El banco encima. El agujero abierto
para el cuerpo. La cuchilla centellea.
Rojas banderas ondean en los techos.
Vocean precios de un palco en la ventana.
Invierna. Mas arde la plebe, se afana
en llegar al frente. Gruñe, al acecho.
Un ruido, de pronto, que asciende. Bramido.
Capet llega en su carro. Lo han emporcado.
Le lanzan estiércol. Son greñas su pelo.
Al podio lo alzan. Queda allí acostado.
La testa en el cepo. La hoja. Un silbido.
El chorro de sangre. El cuello en el hueco.
Louis Capet
Die Trommeln schallen am Schafott im Kreis,
das wie ein Sarg steht, schwarz mit Tuch verschlagen.
Drauf steht der Block.

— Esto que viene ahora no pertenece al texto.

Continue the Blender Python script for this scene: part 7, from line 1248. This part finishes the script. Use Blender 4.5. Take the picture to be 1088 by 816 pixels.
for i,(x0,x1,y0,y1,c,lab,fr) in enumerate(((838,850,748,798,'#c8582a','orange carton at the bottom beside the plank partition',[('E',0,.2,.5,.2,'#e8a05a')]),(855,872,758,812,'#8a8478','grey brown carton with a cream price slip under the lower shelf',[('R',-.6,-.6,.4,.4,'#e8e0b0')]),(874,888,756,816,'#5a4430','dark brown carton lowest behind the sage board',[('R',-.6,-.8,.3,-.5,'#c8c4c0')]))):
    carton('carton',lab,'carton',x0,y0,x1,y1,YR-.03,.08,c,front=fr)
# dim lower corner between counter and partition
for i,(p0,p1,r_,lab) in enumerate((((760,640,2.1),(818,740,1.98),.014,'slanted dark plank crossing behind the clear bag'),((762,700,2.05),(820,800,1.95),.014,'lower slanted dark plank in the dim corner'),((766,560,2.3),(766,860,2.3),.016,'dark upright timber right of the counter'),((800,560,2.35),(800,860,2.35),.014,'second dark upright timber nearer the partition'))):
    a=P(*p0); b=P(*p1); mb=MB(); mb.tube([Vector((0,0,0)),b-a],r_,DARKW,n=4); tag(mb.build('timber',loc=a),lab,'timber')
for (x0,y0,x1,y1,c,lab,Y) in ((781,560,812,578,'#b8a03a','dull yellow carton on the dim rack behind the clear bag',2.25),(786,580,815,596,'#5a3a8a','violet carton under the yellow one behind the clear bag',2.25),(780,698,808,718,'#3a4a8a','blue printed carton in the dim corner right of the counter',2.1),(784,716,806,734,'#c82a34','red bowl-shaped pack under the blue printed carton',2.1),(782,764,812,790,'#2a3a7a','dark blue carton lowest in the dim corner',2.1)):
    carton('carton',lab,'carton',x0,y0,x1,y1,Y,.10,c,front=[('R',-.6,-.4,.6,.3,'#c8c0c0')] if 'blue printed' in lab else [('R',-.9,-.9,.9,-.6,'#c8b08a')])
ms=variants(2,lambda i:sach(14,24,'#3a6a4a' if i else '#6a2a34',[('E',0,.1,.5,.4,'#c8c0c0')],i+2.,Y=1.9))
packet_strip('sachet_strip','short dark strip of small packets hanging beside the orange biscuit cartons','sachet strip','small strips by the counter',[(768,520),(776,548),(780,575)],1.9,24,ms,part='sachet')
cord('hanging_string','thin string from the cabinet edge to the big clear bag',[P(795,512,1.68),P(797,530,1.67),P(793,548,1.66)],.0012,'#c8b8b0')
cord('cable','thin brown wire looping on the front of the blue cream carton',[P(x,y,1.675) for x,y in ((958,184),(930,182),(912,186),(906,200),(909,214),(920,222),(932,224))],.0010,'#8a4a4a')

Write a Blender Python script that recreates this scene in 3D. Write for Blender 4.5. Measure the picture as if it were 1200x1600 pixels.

Dabei der offene Schragen
für seinen Leib. Das Fallbeil glitzert weiß.
Von vollen Dächern flattern rot Standarten.
Die Rufer schrein der Fensterplätze Preis.
Im Winter ist es. Doch dem Volk wird heiß,
es drängt sich murrend vor. Man läßt es warten.
Da hört man Lärm. Er steigt. Das Schreien braust.
Auf seinem Karren kommt Capet, bedreckt,
mit Kot beworfen, und das Haar zerzaust.
Man schleift ihn schnell herauf. Er wird gestreckt.
Der Kopf liegt auf dem Block. Das Fallbeil saust.
Blut speit sein Hals, der fest im Loche steckt.